■ PROBLEM STATEMENT ■
Copy from the first line below down to and including the line with "q.tube([b + zz * .08, b". Skip the pictures.

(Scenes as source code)
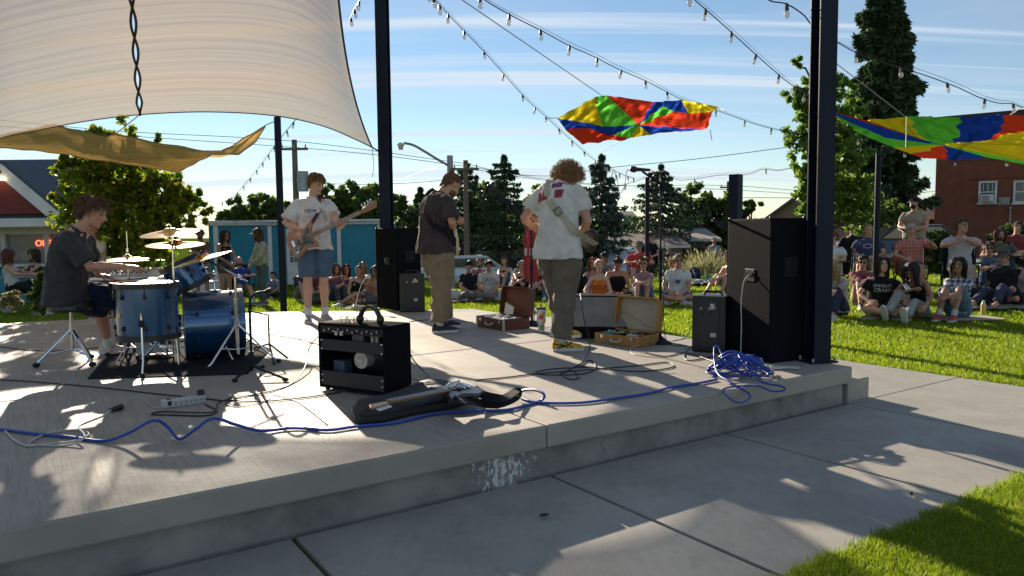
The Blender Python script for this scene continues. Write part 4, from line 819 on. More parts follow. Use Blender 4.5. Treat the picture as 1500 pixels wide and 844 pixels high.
b = onz(381, 553); Yb = b.y; t0 = onz(367, 549); r = rootat('kick_microphone_stand', b, 'short black tripod microphone stand aimed at the bass drum', 'microphone stand'); q = MB(); f = Multi()
for e in ((344, 560), (418, 559), (384, 540)): p = onz(*e); q.tube([b + V((-.06, 0, .09)), p + zz * .02], .009, 8); f.ball(p + zz * .015, (.025, .018, .015), 8, 5)
pk = b + V((-.06, 0, 0)); pk1 = atY(366, 446, Yb); pk1.x = pk.x; q.tube([pk + zz * .05, pk1], .0105, 8); q.tube([pk + zz * .1, pk + zz * .2], .018, 10); q.tube(curve_pts([pk1, atY(368, 436, Yb), atY(376, 429, Yb), atY(390, 427, Yb + .1)], 4), .009, 8); q.build('pole', BLKMET, r, world=True); f.build('rubber_foot', RUBBER, r, world=True)
q = MB(); q.tube([atY(387, 428, Yb + .1), atY(394, 426, Yb + .1), atY(398, 425, Yb + .1)], [.012, .02, .02], 10); q.build('microphone', BLKPL, r, world=True)
# a low stand with a tripod behind (right of the kit)
b = onz(395, 520); r = rootat('microphone_stand_low', b, 'low folding stand with black tripod feet right of the kick drum', 'microphone stand'); q = MB()
for e in ((421, 527), (372, 512), (402, 536)): q.tube([b + zz * .1, onz(*e) + zz * .015], .009, 8)
q.tube([b + zz * .08, b + zz * .36, b + V((-.18, 0, .4))], .009, 8); q.build('pole', BLKMET, r, world=True); r.name = 'microphone_stand'
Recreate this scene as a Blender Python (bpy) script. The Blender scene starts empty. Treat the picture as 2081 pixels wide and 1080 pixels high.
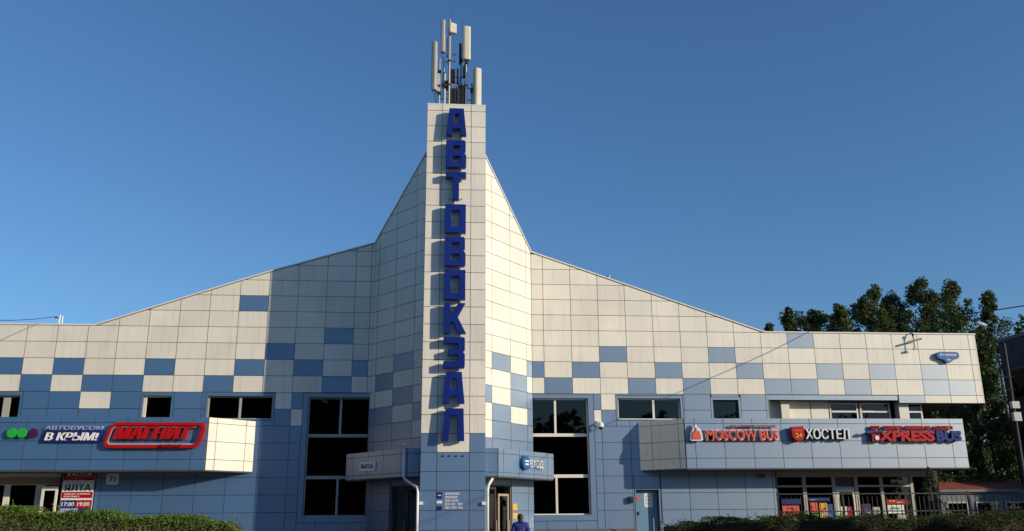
import bpy, bmesh, math, random
from mathutils import Vector, Matrix, Euler
R = math.radians
scene = bpy.context.scene
COL = scene.collection

# ------------------------------------------------------------------ camera, sky, sun, exposure
cam_d = bpy.data.cameras.new('camera'); cam = bpy.data.objects.new('camera', cam_d); COL.objects.link(cam)
cam_d.sensor_width = 36.0; cam_d.lens = 1802.7 / 2081 * 36.0; cam_d.clip_start = 0.1; cam_d.clip_end = 3000
cam.location = (-0.7755, -37.309, 1.5)
cam.rotation_euler = (Matrix.Rotation(-0.09007, 3, 'Z') @ Matrix.Rotation(math.pi/2 + 0.27821, 3, 'X') @ Matrix.Rotation(-0.00787, 3, 'Z')).to_euler()
scene.camera = cam

SUN_AZ, SUN_EL = 122.6, 15.0          # compass style: degrees from +Y towards +X
world = bpy.data.worlds.new('World'); scene.world = world; world.use_nodes = True
wn = world.node_tree.nodes; wl = world.node_tree.links
sky = wn.new('ShaderNodeTexSky'); sky.sky_type = 'NISHITA'; sky.sun_disc = False
sky.sun_elevation = R(SUN_EL); sky.sun_rotation = R(SUN_AZ)
sky.air_density = 1.15; sky.dust_density = 0.3; sky.ozone_density = 6.2; sky.altitude = 100
wl.new(sky.outputs[0], wn['Background'].inputs['Color']); wn['Background'].inputs['Strength'].default_value = 0.138

sd = bpy.data.lights.new('sun', 'SUN'); sd.energy = 4.05; sd.angle = R(0.53); sd.color = (1.0, 0.87, 0.67)
sun = bpy.data.objects.new('sun', sd); COL.objects.link(sun)
to_sun = Vector((math.sin(R(SUN_AZ))*math.cos(R(SUN_EL)), math.cos(R(SUN_AZ))*math.cos(R(SUN_EL)), math.sin(R(SUN_EL))))
sun.rotation_euler = to_sun.to_track_quat('Z', 'Y').to_euler(); sun.location = (60, -40, 40)

scene.view_settings.view_transform = 'Standard'; scene.view_settings.look = 'None'
scene.view_settings.exposure = 0.0; scene.view_settings.gamma = 1.0
scene.view_settings.use_curve_mapping = False

rnd = random.Random(7)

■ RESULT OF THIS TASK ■
The Blender Python script for this scene continues. Write part 4, from line 819 on. More parts follow. Use Blender 4.5. Treat the picture as 1500 pixels wide and 844 pixels high.
b = onz(381, 553); Yb = b.y; t0 = onz(367, 549); r = rootat('kick_microphone_stand', b, 'short black tripod microphone stand aimed at the bass drum', 'microphone stand'); q = MB(); f = Multi()
for e in ((344, 560), (418, 559), (384, 540)): p = onz(*e); q.tube([b + V((-.06, 0, .09)), p + zz * .02], .009, 8); f.ball(p + zz * .015, (.025, .018, .015), 8, 5)
pk = b + V((-.06, 0, 0)); pk1 = atY(366, 446, Yb); pk1.x = pk.x; q.tube([pk + zz * .05, pk1], .0105, 8); q.tube([pk + zz * .1, pk + zz * .2], .018, 10); q.tube(curve_pts([pk1, atY(368, 436, Yb), atY(376, 429, Yb), atY(390, 427, Yb + .1)], 4), .009, 8); q.build('pole', BLKMET, r, world=True); f.build('rubber_foot', RUBBER, r, world=True)
q = MB(); q.tube([atY(387, 428, Yb + .1), atY(394, 426, Yb + .1), atY(398, 425, Yb + .1)], [.012, .02, .02], 10); q.build('microphone', BLKPL, r, world=True)
# a low stand with a tripod behind (right of the kit)
b = onz(395, 520); r = rootat('microphone_stand_low', b, 'low folding stand with black tripod feet right of the kick drum', 'microphone stand'); q = MB()
for e in ((421, 527), (372, 512), (402, 536)): q.tube([b + zz * .1, onz(*e) + zz * .015], .009, 8)
q.tube([b + zz * .08, b + zz * .36, b + V((-.18, 0, .4))], .009, 8); q.build('pole', BLKMET, r, world=True); r.name = 'microphone_stand'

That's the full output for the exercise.